The formula behind the numbers
The amount of amendment depends on three things: how far you need to move the pH, the area you are treating, and how strongly your soil resists change. The calculation works like this:
- pH change = the difference between your target and current pH
- Direction = add lime to raise pH, or elemental sulfur to lower it
- Amount = rate × pH change × (area ÷ 1,000)
The rate is the pounds of material needed to move the pH by one full unit across 1,000 square feet. Sandy soil uses about 25 pounds of lime, loam around 50, and clay about 70, because heavier soils have more buffering capacity. Sulfur rates are lower because elemental sulfur is more potent per pound. For example, raising a 100-square-foot loam bed from 5.5 to 6.5 needs 50 × 1.0 × (100 ÷ 1,000) = 5 pounds of lime.
Lime, sulfur, and how to apply them
To raise pH, ground agricultural limestone is the standard choice; dolomitic lime is useful when your soil is also low in magnesium. To lower pH, elemental sulfur is the most reliable amendment, as soil microbes slowly convert it into acid over several weeks. Spread either material evenly, work it into the top few inches of soil where you can, and water it in.

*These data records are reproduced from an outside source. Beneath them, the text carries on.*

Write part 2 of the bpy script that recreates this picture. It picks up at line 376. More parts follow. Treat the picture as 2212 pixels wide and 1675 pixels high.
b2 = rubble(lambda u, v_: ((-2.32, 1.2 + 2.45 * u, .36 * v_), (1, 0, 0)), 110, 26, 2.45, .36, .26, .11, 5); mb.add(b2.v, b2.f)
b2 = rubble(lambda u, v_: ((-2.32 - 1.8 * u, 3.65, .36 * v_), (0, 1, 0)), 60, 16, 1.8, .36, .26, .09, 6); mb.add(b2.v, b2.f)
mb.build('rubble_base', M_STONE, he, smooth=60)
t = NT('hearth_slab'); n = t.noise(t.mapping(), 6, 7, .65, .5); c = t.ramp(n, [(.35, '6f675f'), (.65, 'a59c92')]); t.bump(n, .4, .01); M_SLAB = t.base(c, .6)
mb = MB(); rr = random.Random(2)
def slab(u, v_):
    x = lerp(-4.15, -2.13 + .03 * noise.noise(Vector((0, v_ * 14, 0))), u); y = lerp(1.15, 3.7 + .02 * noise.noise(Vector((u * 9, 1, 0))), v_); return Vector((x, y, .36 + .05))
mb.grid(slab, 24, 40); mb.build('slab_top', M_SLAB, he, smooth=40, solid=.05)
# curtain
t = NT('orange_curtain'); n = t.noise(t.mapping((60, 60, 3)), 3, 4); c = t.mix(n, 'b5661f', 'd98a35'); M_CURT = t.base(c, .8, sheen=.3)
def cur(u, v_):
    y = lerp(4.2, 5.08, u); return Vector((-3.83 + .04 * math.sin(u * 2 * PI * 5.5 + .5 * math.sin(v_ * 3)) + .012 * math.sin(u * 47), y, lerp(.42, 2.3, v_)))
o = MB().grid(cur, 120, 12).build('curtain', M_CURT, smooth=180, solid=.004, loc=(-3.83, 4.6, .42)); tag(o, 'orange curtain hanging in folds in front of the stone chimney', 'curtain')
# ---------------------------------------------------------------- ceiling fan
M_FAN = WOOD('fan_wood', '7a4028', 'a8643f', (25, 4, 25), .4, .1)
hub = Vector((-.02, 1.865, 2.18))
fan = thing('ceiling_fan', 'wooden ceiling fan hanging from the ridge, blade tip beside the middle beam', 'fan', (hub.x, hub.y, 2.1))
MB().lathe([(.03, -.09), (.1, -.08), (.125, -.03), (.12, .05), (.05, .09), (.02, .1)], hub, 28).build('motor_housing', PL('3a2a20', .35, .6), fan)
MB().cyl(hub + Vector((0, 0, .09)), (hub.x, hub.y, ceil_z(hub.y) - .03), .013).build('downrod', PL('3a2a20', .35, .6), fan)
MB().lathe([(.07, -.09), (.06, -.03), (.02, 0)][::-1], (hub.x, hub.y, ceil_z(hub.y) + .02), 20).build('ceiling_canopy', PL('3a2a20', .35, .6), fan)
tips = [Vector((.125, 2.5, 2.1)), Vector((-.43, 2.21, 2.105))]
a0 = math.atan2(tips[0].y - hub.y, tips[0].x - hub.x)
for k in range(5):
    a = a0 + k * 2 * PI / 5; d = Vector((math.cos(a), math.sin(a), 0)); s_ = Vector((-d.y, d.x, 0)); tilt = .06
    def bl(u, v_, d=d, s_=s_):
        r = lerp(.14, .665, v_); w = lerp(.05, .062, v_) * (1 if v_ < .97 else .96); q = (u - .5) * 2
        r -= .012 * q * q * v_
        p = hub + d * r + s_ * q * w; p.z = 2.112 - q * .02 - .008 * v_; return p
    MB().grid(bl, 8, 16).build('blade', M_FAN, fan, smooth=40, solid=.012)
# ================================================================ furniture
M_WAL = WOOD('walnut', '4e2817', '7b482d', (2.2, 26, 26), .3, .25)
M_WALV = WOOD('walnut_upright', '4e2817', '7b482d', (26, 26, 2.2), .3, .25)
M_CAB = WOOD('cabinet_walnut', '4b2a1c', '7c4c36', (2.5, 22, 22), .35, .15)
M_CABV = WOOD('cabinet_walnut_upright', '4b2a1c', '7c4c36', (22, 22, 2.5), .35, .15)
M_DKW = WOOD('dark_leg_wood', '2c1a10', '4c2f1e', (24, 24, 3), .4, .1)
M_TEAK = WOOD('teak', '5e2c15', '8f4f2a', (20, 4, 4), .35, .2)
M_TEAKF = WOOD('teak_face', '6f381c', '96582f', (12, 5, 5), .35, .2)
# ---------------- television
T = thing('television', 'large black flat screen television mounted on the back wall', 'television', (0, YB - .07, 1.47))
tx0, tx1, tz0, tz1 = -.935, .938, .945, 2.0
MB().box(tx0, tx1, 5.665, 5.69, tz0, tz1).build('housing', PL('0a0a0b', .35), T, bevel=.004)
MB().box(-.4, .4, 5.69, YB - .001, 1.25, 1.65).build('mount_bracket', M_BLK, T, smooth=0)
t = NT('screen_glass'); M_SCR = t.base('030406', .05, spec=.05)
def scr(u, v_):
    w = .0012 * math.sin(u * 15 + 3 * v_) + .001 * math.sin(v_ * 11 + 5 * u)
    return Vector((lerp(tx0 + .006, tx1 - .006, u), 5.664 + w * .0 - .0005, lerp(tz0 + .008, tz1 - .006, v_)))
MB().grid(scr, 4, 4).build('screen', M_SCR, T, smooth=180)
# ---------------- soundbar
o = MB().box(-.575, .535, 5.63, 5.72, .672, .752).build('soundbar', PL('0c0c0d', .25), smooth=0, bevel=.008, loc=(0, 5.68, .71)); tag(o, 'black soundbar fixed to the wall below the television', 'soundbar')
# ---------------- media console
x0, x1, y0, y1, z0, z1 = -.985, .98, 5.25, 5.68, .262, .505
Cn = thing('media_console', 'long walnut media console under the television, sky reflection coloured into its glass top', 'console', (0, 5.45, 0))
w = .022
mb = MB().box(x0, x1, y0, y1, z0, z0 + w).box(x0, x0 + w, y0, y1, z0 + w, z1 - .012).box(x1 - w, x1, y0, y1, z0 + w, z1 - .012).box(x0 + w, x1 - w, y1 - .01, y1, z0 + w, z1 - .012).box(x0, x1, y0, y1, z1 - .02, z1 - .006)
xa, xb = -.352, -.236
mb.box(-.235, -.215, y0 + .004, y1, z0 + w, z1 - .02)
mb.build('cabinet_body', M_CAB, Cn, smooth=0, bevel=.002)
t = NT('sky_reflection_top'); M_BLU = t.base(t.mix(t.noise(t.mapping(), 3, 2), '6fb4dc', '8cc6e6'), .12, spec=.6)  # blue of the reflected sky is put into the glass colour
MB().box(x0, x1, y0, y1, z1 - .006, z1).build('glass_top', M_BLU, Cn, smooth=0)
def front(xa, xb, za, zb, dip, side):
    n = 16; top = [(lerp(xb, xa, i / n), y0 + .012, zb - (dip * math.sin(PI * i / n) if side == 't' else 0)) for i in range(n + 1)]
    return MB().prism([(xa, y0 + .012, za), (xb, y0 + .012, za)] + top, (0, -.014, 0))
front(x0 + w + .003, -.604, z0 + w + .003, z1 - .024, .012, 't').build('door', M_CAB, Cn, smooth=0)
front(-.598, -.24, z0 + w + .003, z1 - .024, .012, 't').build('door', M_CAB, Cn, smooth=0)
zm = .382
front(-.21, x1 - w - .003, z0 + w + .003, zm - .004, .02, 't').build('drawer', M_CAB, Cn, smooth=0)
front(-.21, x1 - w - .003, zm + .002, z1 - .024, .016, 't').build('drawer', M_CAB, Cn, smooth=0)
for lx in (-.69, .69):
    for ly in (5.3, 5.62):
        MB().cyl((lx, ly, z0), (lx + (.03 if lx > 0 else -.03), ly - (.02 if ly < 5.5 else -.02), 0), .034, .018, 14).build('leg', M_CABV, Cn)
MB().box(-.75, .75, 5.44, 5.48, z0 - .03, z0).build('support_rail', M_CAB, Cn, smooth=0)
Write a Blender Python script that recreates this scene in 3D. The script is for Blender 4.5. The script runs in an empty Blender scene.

Because both act gradually, apply them in autumn or a few months before planting, and always retest before adding more.
Tips for adjusting soil pH safely
- Always start from a real soil test rather than guessing — a 10-dollar test saves wasted amendment.
- Move pH in steps; aim to change it by no more than about one unit per season.
- Treat acid-loving plants like blueberries separately, as they want a much lower pH than vegetables.
- Finely ground lime reacts faster than coarse, pelletised products, but pellets are easier to spread.
- Keep adding compost and organic matter to help hold your corrected pH steady over time.